Tuesday, March 14, 2017

$6 Subs

$6 Subs
Inflation-fueled boom is turning to bust
Conspiracy Theorist
By Mark Luedtke
Publication date: 022817

As we left Walmart this morning, my girlfriend noticed Subway was advertising footlong subs for $6. Not long ago those subs cost $5. It’s getting harder and harder for government to deny the price inflation we all feel in our bank accounts.
Every day the Dayton Daily News writes about how great the economy is, but the authors of those articles can’t differentiate between wealth-destroying, inflation-fueled bubble activities and real, demand-driven economic growth. For example, the DDN reports on new restaurants popping up nearly every day.

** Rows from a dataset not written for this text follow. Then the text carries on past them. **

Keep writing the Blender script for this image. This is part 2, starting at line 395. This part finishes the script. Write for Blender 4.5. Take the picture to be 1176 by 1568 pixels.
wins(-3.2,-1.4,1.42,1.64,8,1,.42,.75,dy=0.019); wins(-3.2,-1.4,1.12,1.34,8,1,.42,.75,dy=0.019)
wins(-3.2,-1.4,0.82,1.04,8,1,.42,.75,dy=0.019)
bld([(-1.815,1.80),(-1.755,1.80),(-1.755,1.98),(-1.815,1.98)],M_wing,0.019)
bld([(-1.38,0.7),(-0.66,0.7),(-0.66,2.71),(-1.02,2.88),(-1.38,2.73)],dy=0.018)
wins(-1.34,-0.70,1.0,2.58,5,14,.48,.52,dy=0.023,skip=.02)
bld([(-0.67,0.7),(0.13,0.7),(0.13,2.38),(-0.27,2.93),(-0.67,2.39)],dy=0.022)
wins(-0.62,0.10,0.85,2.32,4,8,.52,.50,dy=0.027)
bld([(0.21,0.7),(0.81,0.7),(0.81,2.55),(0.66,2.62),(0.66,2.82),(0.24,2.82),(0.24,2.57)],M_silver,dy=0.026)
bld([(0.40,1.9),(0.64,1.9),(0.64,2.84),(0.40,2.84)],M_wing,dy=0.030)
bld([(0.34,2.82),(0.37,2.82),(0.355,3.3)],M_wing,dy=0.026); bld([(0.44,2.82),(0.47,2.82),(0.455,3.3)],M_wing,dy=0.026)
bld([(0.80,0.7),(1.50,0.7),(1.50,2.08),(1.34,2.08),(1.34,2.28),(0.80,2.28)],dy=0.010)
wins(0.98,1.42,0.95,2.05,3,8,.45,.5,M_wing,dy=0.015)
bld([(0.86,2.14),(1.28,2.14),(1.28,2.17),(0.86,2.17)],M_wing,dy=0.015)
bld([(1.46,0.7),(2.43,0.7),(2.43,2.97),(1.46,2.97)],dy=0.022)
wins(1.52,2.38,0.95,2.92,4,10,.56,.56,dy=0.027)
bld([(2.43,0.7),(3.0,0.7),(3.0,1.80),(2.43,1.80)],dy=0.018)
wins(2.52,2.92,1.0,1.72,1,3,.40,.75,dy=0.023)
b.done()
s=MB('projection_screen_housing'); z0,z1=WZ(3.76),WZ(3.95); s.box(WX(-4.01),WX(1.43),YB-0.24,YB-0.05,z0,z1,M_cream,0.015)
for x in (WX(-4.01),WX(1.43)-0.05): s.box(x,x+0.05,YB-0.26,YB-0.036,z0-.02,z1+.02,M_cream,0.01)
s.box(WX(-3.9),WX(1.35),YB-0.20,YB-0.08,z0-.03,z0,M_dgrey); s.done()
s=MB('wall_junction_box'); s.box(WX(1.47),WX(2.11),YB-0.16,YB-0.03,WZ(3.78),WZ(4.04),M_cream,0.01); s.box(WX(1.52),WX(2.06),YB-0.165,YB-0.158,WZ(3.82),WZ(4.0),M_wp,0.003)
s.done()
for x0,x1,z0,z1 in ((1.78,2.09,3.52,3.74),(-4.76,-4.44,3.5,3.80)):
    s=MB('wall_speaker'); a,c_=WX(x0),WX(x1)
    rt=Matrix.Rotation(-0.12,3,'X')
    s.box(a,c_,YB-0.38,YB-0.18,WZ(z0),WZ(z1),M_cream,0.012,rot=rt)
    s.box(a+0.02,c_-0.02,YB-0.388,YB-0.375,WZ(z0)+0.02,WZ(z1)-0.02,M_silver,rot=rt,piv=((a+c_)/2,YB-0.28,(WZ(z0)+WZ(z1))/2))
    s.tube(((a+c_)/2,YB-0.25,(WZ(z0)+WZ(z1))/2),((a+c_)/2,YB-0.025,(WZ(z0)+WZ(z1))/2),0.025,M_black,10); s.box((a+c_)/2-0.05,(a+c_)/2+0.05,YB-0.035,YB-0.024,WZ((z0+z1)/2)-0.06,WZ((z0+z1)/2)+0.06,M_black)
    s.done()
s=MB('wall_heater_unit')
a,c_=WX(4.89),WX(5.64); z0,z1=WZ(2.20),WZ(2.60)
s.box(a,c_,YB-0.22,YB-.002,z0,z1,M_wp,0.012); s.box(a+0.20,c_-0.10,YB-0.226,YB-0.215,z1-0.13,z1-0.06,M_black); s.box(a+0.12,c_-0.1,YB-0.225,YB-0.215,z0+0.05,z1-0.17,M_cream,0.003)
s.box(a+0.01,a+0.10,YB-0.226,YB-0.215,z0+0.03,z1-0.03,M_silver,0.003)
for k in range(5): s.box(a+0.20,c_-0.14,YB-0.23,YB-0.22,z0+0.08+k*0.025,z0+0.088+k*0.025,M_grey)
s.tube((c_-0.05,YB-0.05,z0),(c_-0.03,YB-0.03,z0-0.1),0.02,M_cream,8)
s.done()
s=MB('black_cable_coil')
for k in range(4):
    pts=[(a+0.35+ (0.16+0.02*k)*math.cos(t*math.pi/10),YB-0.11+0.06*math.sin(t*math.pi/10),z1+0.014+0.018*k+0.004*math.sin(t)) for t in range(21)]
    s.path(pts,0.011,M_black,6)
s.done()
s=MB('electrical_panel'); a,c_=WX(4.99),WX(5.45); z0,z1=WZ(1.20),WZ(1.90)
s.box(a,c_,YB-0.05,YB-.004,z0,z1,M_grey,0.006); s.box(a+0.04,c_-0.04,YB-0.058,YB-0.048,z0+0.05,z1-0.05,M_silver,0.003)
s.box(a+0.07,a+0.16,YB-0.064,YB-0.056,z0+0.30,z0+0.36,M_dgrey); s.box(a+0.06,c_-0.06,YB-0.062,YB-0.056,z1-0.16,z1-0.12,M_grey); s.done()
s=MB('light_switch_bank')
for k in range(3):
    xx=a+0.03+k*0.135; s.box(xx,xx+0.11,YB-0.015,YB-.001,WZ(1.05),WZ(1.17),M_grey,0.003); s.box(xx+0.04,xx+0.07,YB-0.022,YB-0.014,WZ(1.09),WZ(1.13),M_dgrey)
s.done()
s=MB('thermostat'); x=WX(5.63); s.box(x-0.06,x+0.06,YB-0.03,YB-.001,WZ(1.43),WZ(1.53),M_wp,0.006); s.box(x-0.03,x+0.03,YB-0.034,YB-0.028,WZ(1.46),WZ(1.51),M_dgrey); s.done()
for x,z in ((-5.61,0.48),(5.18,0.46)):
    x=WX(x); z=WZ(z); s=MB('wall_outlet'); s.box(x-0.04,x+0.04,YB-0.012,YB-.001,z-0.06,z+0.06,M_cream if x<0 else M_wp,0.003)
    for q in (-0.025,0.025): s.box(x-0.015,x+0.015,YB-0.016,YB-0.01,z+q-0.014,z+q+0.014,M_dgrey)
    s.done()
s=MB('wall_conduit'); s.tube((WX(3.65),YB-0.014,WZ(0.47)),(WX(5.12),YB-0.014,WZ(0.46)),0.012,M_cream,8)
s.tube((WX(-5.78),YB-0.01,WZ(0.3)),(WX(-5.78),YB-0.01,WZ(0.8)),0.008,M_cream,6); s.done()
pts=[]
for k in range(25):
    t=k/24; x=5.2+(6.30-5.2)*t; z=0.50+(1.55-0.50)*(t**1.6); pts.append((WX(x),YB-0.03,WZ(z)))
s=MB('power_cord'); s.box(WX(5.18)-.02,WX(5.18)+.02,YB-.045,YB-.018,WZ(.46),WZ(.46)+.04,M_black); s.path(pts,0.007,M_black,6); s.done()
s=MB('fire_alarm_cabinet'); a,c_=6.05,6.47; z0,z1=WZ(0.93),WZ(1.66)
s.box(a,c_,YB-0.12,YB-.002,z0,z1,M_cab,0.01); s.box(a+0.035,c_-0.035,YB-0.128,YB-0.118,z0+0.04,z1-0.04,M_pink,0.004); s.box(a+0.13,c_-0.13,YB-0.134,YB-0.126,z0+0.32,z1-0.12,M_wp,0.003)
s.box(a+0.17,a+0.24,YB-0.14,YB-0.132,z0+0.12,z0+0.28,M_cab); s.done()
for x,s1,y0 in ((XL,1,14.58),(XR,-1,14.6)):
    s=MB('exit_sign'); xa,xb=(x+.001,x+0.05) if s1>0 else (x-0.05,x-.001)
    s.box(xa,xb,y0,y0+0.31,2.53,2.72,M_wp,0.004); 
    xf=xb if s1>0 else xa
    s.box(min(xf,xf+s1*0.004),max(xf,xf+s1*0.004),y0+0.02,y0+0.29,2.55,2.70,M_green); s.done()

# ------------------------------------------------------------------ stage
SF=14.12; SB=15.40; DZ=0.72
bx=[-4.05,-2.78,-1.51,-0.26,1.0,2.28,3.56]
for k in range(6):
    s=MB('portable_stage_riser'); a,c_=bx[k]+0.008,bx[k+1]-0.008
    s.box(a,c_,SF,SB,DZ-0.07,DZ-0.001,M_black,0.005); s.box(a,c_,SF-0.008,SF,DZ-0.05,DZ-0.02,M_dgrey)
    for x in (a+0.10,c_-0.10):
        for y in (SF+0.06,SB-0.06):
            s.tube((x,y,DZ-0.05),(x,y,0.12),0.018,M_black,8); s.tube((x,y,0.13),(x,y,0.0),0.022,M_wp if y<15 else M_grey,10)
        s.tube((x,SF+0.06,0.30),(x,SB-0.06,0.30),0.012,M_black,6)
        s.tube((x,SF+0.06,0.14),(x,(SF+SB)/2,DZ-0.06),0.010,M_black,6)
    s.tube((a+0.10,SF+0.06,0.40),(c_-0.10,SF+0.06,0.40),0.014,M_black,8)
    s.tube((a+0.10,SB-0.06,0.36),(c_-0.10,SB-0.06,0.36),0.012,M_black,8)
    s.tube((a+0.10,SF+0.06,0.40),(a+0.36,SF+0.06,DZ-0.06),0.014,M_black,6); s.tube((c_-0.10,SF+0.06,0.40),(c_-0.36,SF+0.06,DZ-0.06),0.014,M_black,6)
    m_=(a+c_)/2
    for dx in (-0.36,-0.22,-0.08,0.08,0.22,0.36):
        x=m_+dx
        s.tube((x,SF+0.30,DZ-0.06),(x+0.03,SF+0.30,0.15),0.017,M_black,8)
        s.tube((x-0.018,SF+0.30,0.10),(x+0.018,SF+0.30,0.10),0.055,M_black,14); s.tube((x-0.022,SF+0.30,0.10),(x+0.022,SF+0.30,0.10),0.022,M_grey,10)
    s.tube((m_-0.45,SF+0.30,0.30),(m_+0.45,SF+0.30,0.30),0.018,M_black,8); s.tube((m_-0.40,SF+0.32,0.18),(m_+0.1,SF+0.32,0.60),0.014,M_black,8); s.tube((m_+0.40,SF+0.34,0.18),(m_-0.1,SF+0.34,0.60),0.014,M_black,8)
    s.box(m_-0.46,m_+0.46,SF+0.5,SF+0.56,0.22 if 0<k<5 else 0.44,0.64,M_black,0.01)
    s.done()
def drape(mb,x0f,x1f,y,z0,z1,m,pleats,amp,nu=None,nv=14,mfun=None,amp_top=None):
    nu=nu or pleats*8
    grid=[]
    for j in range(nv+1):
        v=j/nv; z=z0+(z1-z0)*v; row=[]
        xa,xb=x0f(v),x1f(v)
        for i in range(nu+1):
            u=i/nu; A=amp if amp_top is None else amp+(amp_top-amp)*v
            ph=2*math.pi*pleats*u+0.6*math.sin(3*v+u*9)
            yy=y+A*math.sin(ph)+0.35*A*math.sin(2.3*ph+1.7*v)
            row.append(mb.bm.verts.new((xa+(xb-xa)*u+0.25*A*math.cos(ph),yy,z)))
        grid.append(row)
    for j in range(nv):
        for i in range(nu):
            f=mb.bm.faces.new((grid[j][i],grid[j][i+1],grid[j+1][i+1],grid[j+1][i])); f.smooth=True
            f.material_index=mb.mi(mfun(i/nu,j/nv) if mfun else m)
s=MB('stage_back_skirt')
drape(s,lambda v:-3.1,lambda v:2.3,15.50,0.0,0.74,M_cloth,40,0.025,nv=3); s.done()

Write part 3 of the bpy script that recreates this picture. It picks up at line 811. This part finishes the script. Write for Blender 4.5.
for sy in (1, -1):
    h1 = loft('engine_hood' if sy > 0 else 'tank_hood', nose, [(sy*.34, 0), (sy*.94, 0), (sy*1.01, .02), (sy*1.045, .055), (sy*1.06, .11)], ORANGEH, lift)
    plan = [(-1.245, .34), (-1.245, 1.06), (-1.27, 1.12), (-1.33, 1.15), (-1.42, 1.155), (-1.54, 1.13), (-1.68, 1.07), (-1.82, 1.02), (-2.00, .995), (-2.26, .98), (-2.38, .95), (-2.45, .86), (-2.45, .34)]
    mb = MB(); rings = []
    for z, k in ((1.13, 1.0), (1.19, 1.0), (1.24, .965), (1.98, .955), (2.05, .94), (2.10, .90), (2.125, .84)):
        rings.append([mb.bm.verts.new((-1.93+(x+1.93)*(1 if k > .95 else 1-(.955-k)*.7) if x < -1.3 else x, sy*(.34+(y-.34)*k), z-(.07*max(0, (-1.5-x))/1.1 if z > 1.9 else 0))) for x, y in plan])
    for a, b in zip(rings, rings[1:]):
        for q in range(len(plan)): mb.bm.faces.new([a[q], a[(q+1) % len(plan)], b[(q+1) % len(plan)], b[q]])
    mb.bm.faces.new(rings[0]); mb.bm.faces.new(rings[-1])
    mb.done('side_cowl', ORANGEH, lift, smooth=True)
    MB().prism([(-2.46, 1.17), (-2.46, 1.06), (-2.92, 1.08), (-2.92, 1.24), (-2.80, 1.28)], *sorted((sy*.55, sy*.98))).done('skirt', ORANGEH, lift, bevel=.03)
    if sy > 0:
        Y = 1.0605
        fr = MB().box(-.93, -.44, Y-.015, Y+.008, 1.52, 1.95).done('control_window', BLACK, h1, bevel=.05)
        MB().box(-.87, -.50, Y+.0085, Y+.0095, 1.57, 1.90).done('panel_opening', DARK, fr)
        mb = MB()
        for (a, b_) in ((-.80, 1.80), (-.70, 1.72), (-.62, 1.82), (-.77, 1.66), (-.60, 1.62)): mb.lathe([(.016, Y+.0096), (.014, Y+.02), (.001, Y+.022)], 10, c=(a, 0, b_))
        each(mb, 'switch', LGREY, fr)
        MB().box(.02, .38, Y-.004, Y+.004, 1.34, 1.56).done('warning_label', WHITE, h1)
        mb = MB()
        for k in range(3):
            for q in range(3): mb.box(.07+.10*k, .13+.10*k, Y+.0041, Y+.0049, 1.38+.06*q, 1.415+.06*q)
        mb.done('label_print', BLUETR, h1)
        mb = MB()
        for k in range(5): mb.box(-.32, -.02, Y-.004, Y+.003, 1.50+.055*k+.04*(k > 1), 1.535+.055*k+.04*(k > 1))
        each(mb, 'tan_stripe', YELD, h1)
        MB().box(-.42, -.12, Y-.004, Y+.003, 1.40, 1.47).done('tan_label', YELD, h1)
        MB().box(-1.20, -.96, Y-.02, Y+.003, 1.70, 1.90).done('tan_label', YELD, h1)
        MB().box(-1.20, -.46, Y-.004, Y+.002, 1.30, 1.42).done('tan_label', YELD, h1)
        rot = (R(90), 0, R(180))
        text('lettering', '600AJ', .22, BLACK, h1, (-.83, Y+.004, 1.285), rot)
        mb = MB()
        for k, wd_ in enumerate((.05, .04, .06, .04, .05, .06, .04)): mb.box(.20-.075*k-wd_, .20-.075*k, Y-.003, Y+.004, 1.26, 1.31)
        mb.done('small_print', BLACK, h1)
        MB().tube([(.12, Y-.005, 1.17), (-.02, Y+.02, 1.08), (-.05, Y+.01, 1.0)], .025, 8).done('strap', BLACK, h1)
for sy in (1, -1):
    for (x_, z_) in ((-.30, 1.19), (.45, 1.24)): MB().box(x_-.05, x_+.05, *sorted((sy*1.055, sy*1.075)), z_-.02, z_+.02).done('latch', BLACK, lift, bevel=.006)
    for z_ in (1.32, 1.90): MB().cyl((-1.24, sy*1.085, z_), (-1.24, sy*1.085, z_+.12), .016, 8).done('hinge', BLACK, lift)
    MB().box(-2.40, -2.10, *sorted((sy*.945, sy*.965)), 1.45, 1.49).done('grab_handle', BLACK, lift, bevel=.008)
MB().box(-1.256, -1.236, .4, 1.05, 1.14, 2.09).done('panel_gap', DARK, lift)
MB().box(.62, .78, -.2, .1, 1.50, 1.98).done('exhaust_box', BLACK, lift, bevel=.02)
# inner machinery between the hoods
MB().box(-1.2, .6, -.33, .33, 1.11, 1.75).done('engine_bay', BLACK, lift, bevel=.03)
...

But it also reported this: “Restaurants in Ohio brought in almost $1 billion in sales last year, but consumers didn’t go out to eat as much in the first month of 2017,” it wrote. “A new survey by the Ohio Restaurant Association and the Cleveland Research Company found restaurant owners saw weaker consumer demand in January after a strong fourth quarter that ended in December. That increase was due in part to the mild winter weather.”
So while demand is falling, supply is increasing. The consequences are inevitable: falling prices and bankrupted businesses. This begs the question of why so many restaurants are being opened if they can’t be supported by demand. The answer is artificially low interest rates. When the Federal Reserve (Fed) artificially holds interest rates below market value - the Fed has held interest rates near zero since 2009 - it sends the wrong signal to entrepreneurs. The low interest rates prompt them to borrow money to create new businesses like restaurants. When interest rates inevitably rise, many of those businesses are exposed as being unprofitable and forced into bankruptcy.
The resources and labor expended on these doomed businesses are being squandered. These malinvestments wouldn’t have been made if interest rates were determined in the market instead of being set artificially low by central bank fiat. This is how central banks create boom-bust cycles which destroy wealth while making the bankers and the ultra-rich richer and the rest of us poorer.
The damage is done during the boom. The bust, painful as it is, is the healing correction.
The signs of impending bust are everywhere. The DDN recently reported, “A jump in traffic fatalities last year pushed deaths on U.S. roads to their highest level in nearly a decade even as Ohio bucked that trend, registering a decrease in fatal crashes in 2016,” it noted. “The last time there were more than 40,000 fatalities in a single year was in 2007, just before the economy tanked, the AP said. There were 41,000 deaths that year.”
The Fed’s bubble-money creates a wealth-effect - people feel wealthier although it’s only an illusion - so they travel more. More goods get shipped on the roads. That produces more fatalities.
The San Jose Mercury News offers another bad indicator. “The technology industry’s job growth in the [Silicon Valley] region has dramatically decelerated, according to this newspaper’s analysis of figures released by state labor officials and Beacon Economics. Tech’s annual job growth throttled back to 3.5 percent, or 26,700 new jobs, in 2016. That’s much slower than the 6 percent annual gain of 42,300 jobs in 2015, or the 6.4 percent gain in 2014,” it reported. “And while the industry’s 3.5 percent growth last year is still a sturdy annual pace, Bay Area technology companies have already disclosed plans to slash about 2,000 jobs in the first three months of 2017.”
Closer to home, the DDN coos, “Local home builders are enjoying a resurgence, hitting their highest number of permits pulled for single-family homes in a decade.”
While that sounds like good news, it’s a negative indicator. The DDN continues, “The 2016 single-family homes number is the association’s highest since 2007, when 2,159 permits were pulled.”
So the economy has reestablished the highest point of the housing bubble in 2007, right before it went bust. That’s not good.
On a related note, Dubai announced it will open a new, rotating skyscraper in 2020, setting a new bar for the skyscraper index, or as some call it, the skyscraper curse. Building the tallest skyscraper in a region is strongly correlated with an impending bust, let alone the excess of a rotating skyscraper.
I’m reminded of 2000 when President Clinton’s and Fed Chairman Greenspan’s economy was declining, but the crash didn’t happen until President Bush was in office, so he got blamed. President Trump will be blamed for President Obama’s and Fed Chairman Bernanke’s impending crash.